Rather than immediately moving forward with deposit rate liberalization, the PBoC will instead focus on the creation of interbank negotiable certificates of deposit (NCD). This will allow commercial banks to issue and trade large sum deposits among each other to manage their funding needs. Once a stable NCD market is established in the interbank market, these products will then be expanded to corporations and individuals.

NCDs are not new in China. They were first approved in the mid-1980s and were offered to individuals. Due to interest rate restrictions, these products were not especially popular. This changed in 1996 when the PBoC loosened restrictions on interest rates and revised approval procedures. As May Yan at Barclays notes, this led to a host of problems, including banks promising excessively high interest rates and issuing more NCDs than their allotted quotas allowed. Due to these problems, the PBoC decided to suspend the approval of new NCDs in 1997.

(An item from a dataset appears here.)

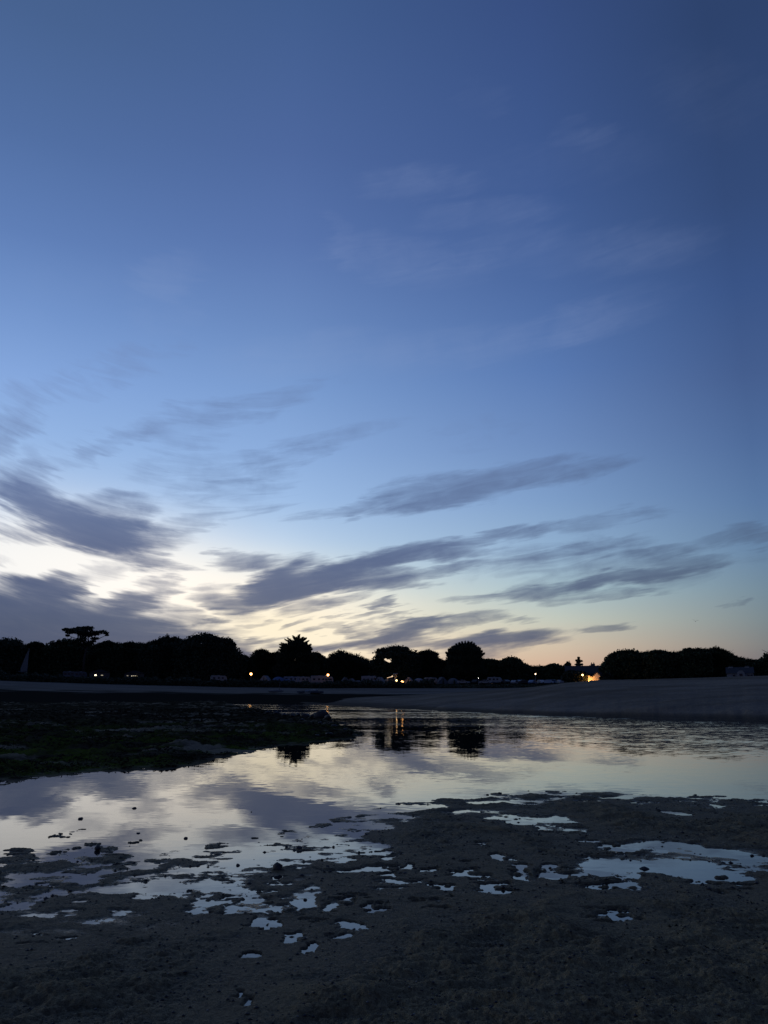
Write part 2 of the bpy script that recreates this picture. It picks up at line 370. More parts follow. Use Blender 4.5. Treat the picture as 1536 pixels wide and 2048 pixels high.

The reauthorization of interbank NCDs now, however, is more about legalizing a behavior banks are already engaging in. Over the past several years interbank deposits (同业存款) have been growing extremely rapidly. The 2013 China Financial Stability Report shows that interbank deposits grew 30 percent last year to over 12 trillion renminbi.

The driver behind their growth is a form of regulatory arbitrage. Originally interbank deposits were intended to be used mainly for transaction clearing purposes. In 2005, the PBoC lifted interest rate restrictions on these deposits, allowing banks to freely negotiate the rate and maturity. Subsequently, interbank deposits have transformed into a method of informal lending. Interbank deposits are exempt from most of the requirements and constraints on time and amounts placed on normal interbank lending. The lack of transparency and poor regulation of interbank deposits makes it a relatively risky source of funding for banks.

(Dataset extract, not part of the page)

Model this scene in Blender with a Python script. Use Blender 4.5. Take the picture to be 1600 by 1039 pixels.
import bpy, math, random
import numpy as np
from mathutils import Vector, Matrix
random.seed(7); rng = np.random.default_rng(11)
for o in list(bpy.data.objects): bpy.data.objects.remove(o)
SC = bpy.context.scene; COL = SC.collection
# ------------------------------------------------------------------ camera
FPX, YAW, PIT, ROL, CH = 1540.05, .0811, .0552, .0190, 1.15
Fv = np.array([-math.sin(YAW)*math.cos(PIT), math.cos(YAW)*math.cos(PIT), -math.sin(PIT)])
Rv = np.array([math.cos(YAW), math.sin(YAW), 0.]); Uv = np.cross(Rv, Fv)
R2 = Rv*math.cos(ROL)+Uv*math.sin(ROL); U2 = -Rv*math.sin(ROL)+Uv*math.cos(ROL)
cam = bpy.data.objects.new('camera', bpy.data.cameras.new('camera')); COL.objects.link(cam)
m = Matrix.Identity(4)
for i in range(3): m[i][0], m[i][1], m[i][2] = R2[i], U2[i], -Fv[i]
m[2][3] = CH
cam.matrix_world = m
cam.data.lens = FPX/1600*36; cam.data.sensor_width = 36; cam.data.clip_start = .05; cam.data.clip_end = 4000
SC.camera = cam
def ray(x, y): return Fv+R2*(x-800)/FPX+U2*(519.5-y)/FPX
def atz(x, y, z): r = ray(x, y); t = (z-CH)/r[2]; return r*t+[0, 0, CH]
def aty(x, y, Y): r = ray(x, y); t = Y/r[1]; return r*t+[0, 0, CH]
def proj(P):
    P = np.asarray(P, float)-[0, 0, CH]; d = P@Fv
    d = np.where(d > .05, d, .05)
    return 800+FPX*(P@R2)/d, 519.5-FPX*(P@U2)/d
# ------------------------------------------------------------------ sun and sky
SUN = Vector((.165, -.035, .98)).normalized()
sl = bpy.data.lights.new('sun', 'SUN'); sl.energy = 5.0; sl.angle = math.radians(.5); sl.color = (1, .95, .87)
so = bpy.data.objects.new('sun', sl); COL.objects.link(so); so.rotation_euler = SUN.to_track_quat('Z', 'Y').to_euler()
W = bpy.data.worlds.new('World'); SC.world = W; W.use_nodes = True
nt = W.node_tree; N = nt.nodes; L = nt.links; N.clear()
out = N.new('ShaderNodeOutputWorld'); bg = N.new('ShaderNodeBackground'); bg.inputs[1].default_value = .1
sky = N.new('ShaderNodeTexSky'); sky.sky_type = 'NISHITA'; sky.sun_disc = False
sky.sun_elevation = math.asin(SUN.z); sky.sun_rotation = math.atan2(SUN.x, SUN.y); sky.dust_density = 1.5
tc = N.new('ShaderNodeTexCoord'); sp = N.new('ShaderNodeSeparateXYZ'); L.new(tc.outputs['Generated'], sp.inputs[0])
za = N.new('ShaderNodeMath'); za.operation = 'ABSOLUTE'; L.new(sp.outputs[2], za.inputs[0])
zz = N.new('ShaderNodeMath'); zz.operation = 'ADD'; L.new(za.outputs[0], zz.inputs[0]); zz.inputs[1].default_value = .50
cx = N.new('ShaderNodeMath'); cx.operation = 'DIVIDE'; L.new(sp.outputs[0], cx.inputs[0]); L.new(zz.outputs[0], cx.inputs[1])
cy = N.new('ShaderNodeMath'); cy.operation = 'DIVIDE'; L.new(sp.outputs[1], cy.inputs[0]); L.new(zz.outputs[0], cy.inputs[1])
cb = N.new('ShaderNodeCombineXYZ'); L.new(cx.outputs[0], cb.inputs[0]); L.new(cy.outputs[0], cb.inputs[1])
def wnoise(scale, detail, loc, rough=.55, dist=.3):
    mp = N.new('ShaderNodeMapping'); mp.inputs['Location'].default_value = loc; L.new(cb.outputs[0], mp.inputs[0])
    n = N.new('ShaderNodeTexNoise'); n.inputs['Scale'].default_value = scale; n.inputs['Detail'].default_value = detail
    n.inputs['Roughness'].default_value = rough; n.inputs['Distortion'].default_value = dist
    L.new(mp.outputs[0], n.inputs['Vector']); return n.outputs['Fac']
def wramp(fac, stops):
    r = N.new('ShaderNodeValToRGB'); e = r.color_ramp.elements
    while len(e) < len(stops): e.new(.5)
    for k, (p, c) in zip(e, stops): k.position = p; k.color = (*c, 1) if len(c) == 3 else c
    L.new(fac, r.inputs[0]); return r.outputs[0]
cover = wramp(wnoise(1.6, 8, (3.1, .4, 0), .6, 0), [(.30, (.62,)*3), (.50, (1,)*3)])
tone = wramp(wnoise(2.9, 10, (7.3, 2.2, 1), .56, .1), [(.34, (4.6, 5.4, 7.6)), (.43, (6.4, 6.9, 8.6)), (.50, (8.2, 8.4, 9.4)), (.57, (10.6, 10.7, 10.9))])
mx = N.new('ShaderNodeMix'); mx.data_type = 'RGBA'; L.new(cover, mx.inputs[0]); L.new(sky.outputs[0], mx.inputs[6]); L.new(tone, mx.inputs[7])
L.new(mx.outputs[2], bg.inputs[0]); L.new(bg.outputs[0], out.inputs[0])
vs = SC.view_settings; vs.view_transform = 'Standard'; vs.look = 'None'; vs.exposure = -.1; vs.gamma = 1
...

By giving the banks an official channel for interbank deposits, the central bank is hoping to bring this activity out of the shadows. NCDs, which are openly reported and freely tradable, should prove to be more stable. This will also be a source of support to banks that rely heavily on the interbank market for funding.  NCDs will hopefully be a more predictable source of funding and less prone to the sudden spikes seen in the interbank market when liquidity becomes tight.

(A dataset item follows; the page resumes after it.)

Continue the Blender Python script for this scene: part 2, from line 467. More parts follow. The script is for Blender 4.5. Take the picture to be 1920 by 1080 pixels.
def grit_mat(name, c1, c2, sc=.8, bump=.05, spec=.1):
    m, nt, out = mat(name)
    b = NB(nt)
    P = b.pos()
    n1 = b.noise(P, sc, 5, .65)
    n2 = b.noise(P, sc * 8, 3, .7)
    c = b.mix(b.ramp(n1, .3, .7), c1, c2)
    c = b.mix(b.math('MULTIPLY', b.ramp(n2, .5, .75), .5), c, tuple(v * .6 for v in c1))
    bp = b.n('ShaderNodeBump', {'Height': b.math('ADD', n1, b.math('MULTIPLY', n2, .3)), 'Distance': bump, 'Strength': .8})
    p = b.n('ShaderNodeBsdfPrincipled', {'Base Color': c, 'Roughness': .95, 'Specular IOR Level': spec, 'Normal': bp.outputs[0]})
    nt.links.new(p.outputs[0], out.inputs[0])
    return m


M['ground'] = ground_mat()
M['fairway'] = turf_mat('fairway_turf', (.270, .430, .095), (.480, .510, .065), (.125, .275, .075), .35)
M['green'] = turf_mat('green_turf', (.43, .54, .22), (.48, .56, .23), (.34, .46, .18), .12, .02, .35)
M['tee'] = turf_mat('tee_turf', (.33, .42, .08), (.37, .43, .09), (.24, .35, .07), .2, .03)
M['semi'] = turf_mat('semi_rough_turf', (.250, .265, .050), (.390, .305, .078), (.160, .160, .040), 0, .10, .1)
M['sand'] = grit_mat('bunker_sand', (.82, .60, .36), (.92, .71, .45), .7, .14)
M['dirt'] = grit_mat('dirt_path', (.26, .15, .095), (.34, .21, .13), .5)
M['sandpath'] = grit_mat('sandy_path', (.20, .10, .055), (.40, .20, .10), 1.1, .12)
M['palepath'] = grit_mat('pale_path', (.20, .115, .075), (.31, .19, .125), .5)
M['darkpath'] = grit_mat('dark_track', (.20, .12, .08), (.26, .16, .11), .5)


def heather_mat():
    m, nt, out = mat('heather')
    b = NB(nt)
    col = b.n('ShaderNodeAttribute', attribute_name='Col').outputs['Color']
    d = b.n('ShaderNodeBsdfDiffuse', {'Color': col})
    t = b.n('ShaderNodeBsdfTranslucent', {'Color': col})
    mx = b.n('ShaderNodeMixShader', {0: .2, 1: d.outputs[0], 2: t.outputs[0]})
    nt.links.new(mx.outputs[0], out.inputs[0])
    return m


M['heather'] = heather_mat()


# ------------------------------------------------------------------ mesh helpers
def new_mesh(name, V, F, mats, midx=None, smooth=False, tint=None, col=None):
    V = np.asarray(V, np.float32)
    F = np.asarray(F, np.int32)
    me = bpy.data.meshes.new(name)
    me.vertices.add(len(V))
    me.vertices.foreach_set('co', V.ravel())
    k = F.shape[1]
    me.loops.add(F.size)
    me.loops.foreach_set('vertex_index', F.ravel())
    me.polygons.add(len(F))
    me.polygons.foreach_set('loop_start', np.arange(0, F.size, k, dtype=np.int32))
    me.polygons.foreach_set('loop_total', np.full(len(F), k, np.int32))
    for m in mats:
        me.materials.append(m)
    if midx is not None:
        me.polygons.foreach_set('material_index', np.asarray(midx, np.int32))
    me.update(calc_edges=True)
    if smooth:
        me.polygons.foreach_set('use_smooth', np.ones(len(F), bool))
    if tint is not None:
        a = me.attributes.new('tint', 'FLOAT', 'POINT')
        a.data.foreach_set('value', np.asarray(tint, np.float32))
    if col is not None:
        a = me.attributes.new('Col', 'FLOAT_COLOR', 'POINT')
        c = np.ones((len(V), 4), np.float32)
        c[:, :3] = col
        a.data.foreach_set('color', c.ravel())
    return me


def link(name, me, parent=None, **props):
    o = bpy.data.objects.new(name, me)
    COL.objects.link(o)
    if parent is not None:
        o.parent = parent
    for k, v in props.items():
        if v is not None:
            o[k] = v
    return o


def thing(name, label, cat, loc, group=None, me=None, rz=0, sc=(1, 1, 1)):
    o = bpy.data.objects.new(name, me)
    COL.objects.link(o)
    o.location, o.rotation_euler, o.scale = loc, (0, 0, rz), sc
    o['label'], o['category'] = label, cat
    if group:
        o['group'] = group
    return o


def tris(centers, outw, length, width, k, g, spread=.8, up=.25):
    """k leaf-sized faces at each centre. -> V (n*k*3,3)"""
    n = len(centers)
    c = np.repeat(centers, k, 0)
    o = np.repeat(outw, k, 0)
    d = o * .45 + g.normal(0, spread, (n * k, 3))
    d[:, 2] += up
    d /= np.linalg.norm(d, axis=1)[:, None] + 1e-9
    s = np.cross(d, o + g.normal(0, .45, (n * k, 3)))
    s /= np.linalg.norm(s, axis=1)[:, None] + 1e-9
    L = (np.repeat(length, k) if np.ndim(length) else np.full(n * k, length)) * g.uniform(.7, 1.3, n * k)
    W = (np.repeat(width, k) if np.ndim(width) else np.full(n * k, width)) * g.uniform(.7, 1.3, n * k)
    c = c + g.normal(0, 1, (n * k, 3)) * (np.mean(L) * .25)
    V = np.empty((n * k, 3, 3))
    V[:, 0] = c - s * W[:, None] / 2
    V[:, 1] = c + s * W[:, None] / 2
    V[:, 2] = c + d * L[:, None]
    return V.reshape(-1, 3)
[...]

From a broader perspective, the significance of allowing NCDs will depend on how quickly they are expanded to enterprises and households.  The approach of the PBoC to liberalize long-term, large sum deposits is sensible. However, to achieve the government’s goal of rebalancing, the rollout of NCDs beyond the interbank market should not be delayed for years. Compared to the Wild West interest rate liberalization already occurring via wealth management products, NCDs offer a much safer option for moving forward.